Directions for this task:
Starting at the top of the listing, extract every line up to and including the one with "C.camera = cam". Pictures stay out of the copy.

Supplied material:

------------------------------

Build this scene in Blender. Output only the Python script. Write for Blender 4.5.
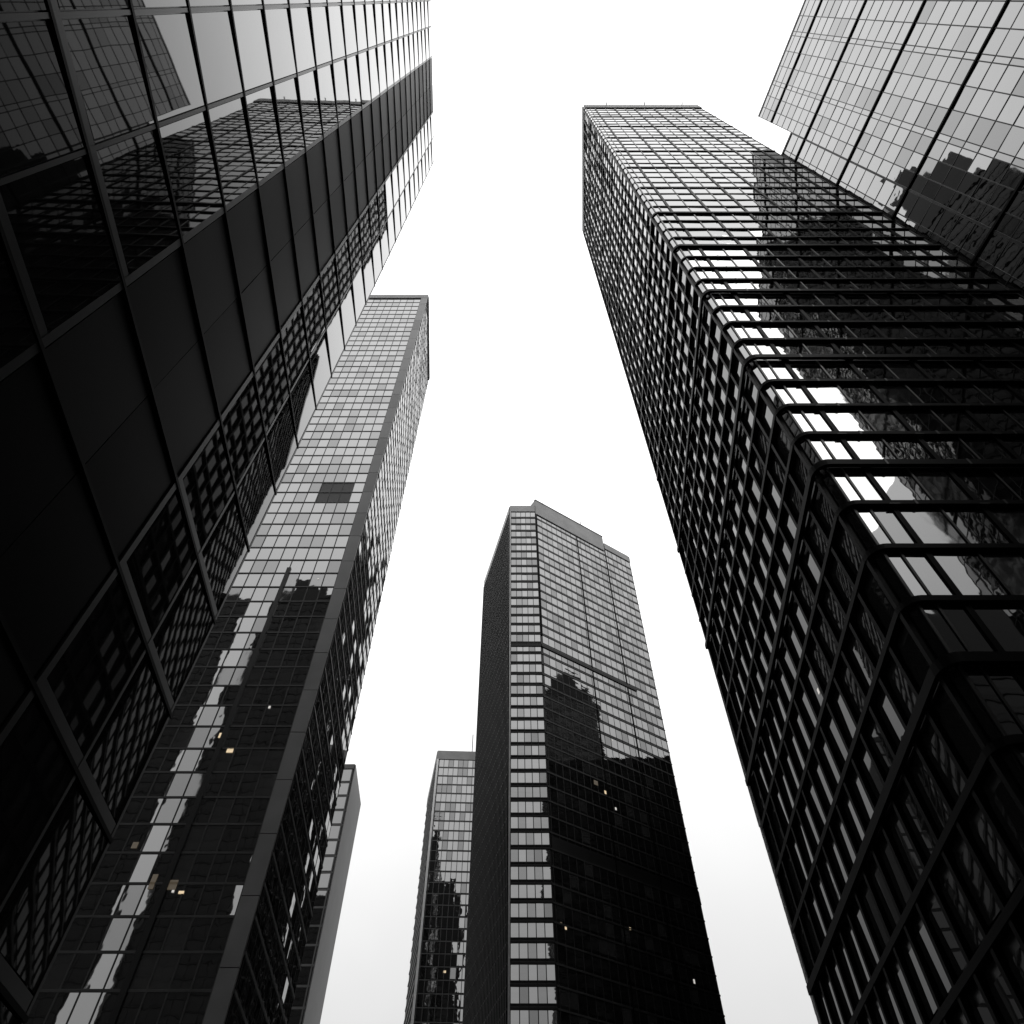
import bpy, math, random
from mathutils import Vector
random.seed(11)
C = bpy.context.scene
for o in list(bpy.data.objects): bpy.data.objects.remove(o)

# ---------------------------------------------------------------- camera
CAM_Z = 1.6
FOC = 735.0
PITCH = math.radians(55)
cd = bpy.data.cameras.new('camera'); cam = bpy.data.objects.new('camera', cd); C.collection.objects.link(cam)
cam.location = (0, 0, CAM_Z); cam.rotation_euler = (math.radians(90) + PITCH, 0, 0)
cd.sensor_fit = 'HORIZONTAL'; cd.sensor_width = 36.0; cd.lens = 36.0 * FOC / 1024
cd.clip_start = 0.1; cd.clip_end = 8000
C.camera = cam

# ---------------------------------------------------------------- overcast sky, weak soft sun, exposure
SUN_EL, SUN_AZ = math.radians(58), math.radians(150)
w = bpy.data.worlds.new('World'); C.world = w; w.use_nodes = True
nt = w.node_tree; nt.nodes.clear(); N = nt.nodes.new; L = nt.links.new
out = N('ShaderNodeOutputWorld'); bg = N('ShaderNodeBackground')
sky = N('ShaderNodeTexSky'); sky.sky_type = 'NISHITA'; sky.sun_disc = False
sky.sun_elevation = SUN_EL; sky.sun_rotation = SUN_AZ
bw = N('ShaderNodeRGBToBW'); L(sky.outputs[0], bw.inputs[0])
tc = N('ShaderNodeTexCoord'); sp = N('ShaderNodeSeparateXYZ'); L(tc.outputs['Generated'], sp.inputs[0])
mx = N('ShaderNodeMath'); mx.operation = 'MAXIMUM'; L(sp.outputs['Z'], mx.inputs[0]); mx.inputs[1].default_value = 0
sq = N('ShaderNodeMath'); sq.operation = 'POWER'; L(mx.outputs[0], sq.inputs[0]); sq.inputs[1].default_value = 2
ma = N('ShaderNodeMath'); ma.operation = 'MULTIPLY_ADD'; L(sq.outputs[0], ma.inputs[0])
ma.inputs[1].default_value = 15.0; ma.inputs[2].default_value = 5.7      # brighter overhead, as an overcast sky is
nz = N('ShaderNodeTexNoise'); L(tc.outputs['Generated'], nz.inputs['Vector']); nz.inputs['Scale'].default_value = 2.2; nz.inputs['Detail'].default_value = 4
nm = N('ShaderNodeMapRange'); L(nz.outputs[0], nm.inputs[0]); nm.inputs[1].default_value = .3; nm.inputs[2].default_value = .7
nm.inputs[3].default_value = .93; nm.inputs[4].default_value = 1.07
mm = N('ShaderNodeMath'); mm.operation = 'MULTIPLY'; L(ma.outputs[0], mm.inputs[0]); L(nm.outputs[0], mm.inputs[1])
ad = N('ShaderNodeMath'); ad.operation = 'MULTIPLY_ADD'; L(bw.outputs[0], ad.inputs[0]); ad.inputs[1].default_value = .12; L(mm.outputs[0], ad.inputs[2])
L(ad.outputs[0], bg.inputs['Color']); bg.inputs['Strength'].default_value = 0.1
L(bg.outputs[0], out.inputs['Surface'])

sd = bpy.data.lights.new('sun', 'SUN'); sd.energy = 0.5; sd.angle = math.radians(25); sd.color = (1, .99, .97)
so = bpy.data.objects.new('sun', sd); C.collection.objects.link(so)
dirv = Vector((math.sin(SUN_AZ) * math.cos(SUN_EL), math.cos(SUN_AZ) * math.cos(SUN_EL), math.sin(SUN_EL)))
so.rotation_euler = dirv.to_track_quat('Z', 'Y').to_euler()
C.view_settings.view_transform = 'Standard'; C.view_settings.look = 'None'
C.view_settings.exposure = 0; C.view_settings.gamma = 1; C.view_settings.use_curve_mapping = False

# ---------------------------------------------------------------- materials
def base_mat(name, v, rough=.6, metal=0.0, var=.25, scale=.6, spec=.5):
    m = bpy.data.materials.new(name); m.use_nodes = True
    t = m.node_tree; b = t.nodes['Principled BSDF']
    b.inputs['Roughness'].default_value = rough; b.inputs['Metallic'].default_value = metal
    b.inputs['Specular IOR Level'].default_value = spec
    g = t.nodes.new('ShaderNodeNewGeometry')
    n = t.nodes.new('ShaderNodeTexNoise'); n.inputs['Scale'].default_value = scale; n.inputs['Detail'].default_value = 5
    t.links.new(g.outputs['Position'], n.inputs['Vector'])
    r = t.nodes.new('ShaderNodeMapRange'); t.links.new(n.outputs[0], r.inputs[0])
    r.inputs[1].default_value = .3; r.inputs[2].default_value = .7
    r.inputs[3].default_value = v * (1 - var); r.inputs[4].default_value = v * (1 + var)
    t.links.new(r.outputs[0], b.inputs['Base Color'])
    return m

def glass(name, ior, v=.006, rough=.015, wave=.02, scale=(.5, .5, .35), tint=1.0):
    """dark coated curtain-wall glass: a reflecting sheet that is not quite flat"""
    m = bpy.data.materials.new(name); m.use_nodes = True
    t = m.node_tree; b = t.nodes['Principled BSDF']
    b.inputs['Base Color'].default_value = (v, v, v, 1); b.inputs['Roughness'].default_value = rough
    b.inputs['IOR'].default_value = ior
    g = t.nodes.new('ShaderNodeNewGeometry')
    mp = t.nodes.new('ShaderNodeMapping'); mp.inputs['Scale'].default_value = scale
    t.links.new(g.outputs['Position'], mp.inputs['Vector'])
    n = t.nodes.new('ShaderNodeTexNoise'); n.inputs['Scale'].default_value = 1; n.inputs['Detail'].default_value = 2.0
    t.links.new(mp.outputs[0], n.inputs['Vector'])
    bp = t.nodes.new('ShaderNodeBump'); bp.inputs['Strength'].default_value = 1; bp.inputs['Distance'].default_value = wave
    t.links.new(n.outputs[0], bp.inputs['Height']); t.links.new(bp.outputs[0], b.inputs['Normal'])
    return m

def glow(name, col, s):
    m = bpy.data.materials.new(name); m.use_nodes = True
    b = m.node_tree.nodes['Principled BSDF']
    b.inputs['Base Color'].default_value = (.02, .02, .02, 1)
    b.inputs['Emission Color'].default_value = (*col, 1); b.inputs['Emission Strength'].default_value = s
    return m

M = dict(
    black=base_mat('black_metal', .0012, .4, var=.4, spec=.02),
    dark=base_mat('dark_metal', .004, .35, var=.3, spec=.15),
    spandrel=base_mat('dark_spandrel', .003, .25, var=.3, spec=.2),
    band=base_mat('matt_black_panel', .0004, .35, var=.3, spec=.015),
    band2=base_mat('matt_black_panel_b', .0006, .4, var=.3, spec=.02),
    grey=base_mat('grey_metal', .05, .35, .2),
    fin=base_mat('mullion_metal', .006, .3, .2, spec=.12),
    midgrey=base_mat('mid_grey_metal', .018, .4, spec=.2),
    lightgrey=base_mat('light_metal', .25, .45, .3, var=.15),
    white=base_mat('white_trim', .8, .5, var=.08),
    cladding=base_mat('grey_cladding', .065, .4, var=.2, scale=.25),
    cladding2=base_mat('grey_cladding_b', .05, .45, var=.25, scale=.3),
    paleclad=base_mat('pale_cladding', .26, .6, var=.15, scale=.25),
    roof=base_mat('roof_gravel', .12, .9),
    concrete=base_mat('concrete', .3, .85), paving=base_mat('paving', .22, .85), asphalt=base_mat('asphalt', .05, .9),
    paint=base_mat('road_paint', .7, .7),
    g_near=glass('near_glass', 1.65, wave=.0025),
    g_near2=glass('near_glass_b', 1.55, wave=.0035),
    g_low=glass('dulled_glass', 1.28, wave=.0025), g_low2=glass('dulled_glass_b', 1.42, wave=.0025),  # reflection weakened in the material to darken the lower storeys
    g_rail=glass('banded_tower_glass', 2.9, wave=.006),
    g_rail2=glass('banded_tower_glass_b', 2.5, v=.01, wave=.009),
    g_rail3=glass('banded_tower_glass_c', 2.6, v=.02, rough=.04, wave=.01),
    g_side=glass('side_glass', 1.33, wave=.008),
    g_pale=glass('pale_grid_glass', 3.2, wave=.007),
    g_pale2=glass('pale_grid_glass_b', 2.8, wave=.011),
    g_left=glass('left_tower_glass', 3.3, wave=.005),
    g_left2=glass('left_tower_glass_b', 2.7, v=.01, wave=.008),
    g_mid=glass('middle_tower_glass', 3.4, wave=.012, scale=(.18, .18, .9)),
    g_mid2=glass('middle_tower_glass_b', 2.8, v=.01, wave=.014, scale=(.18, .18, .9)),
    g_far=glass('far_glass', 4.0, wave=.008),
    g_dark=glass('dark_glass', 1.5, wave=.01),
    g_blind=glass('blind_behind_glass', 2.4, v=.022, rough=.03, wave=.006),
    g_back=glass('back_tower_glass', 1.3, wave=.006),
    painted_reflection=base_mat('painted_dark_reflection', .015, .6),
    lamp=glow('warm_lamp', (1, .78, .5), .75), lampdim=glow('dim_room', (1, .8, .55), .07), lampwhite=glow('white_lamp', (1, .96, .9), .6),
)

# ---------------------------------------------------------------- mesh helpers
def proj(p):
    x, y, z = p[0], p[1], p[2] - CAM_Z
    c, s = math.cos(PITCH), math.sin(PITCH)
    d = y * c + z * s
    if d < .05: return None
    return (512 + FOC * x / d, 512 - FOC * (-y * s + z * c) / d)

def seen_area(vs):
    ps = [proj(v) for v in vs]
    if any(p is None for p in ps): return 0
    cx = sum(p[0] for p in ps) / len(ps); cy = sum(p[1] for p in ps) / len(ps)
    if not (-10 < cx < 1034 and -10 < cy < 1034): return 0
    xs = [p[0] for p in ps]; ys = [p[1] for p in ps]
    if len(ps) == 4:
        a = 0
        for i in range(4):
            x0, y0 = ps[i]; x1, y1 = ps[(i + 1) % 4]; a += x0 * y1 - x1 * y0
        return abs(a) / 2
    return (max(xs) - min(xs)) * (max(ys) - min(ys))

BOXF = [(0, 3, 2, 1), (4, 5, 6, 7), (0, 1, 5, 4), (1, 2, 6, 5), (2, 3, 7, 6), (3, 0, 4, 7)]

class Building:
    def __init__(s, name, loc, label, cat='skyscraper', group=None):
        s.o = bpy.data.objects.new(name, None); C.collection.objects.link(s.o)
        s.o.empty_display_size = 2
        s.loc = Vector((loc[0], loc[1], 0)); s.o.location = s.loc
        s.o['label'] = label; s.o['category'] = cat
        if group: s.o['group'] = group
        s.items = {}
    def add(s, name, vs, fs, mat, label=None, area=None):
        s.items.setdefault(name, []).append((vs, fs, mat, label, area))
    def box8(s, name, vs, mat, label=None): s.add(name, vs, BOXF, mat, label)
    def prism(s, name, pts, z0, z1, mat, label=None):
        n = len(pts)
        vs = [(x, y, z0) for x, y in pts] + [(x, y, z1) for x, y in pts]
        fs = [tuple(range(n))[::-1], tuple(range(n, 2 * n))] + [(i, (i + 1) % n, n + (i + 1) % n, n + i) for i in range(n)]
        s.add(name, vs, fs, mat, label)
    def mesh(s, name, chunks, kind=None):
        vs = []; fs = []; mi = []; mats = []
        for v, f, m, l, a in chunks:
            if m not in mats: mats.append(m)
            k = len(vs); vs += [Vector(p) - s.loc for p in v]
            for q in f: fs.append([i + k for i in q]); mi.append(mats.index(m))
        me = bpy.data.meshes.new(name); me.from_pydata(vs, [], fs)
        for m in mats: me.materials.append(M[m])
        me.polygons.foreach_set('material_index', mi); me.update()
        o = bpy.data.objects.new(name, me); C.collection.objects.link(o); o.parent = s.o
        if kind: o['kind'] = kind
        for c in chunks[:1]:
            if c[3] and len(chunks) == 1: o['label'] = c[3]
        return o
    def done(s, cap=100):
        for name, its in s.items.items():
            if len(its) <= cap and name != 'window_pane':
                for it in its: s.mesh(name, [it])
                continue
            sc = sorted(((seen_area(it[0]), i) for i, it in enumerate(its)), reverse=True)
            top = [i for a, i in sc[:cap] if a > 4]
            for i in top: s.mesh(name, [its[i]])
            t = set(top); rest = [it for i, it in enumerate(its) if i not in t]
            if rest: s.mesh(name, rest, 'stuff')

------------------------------

The result:
Build this scene in Blender. Output only the Python script. Write for Blender 4.5.
import bpy, math, random
from mathutils import Vector
random.seed(11)
C = bpy.context.scene
for o in list(bpy.data.objects): bpy.data.objects.remove(o)

# ---------------------------------------------------------------- camera
CAM_Z = 1.6
FOC = 735.0
PITCH = math.radians(55)
cd = bpy.data.cameras.new('camera'); cam = bpy.data.objects.new('camera', cd); C.collection.objects.link(cam)
cam.location = (0, 0, CAM_Z); cam.rotation_euler = (math.radians(90) + PITCH, 0, 0)
cd.sensor_fit = 'HORIZONTAL'; cd.sensor_width = 36.0; cd.lens = 36.0 * FOC / 1024
cd.clip_start = 0.1; cd.clip_end = 8000
C.camera = cam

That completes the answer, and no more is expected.